Finally picked up J. Campbell The Power of Myth. What a great little book. Just finished the chapter Sacrifice and Bliss, underlined most everything from p 133-143. Have to share a couple of lines:
"Jesus on the cross, the Buddha under the tree--these are the same figures. And the cherubim at the gate--who are they? At the Buddhist shrines you'll see one has his mouth open, the other has his mouth closed--fear and desire, a pair of oppsites. If you're approaching a garden like that, and those two figures there are real to you and threaten you, if you have fear for your life, you are still outside the garden. But if you are no longer attached to your ego existence, but see the ego existence as a function of a larger, eternal totality, and you favor the larger against the smaller, then you won't be afraid of those two figures, and you will go through." (p. 133)
If one is to be reborn, death is necessary first. Who is it that dies?

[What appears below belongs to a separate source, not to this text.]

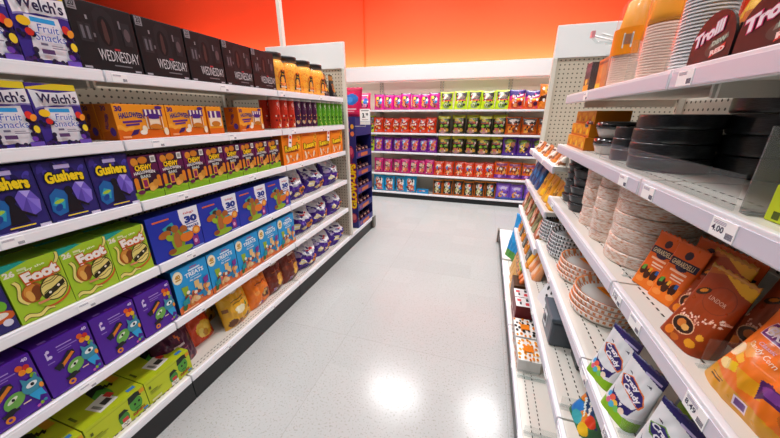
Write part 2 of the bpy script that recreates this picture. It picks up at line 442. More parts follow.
# end panels (pegboard back of each endcap)
def end_panel(label, x0, x1, y, edge_left):
    r=tag(thing('end_panel',((x0+x1)/2,y,0)),label,'panel','endcap back panels')
    w=(x1-x0)/2
    mb=MB(); mb.box(-w,w,0,.03,1.80,2.015,WHITE,bev=.003); mb.build('header_board',r)
    mb=MB(); mb.box(-w+.02,w-.02,.008,.022,.152,1.798,PEG); mb.build('pegboard',r)
    for x in (-w,w-.03):
        mb=MB(); mb.box(x,x+.03,-.004,.034,.151,1.799,M('#d8d2c4','plastic'),bev=.003); mb.build('edge_post',r)
end_panel('white topped pegboard end panel closing the left shelving behind the snack jars',-2.135,-1.300,2.755,False)
end_panel('beige pegboard end panel closing the right shelving beside the cup packs',.424,1.30,2.765,True)
def endcap_base(label,x0,x1,y0,y1):
    r=tag(thing('endcap_base',((x0+x1)/2,(y0+y1)/2,0)),label,'base','endcap bases')
    w=(x1-x0)/2; d=(y1-y0)/2
    mb=MB(); mb.box(-w+.012,w-.012,-d,d-.012,.115,.145,SHELF); mb.build('deck',r)
    mb=MB(); mb.box(-w+.004,w-.004,-d,d-.004,0,.112,BLACK); mb.build('kick_plate',r)
    mb=MB(); mb.box(-w,-w+.0115,-d,d,.113,.150,RAIL); mb.box(w-.0115,w,-d,d,.113,.150,RAIL); mb.box(-w+.012,w-.012,d-.0115,d,.113,.150,RAIL); mb.build('price_rail',r)
    mb=MB()
    for sx in (-1,1):
        mb.box(min(sx*(w+.002),sx*(w+.022)),max(sx*(w+.002),sx*(w+.022)),d-.05,d+.03,.01,.155,M('#6c675e','metal'),bev=.004)
    mb.build('corner_bumper',r)
endcap_base('low white endcap base with black kick under the tall purple candy display',-2.10,-1.305,2.712,3.44)
endcap_base('low white endcap base at the far end of the right shelving',.256,1.28,2.672,3.43)
mb=MB(); mb.box(-.022,.022,-.022,.022,0,4.34,M('#e9e2d6','plastic'),bev=.004)
o=mb.build('support_post'); o.location=(-2.155,3.08,0); tag(o,'slim white post rising behind the left end panel','post')

# ================================================================== LEFT SIDE
XL=-1.322
def left(k, y, z, label, group, x=XL, **kw): return k.put((x,y,z+.0006), LEFT, label, group, **kw)
END='from the near end'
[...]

"...Abelard offered as an explanation of the crucifixion: that the Son of God came down into this world to be crucified to awaken our hearts to compassion, and thus to turn our minds from the gross concerns of raw life in the world to the specifically human values of self-giving in shared suffering."
Campbell puts into words, supported by thousands of years worth of observations, what I have sensed and crave. I'm sure this is just a function of having absorbed many of these thoughts subconsciously over the years, ideas that are ready to be born. If I've even had a bona fide personal revelation, it was simply the word compassion.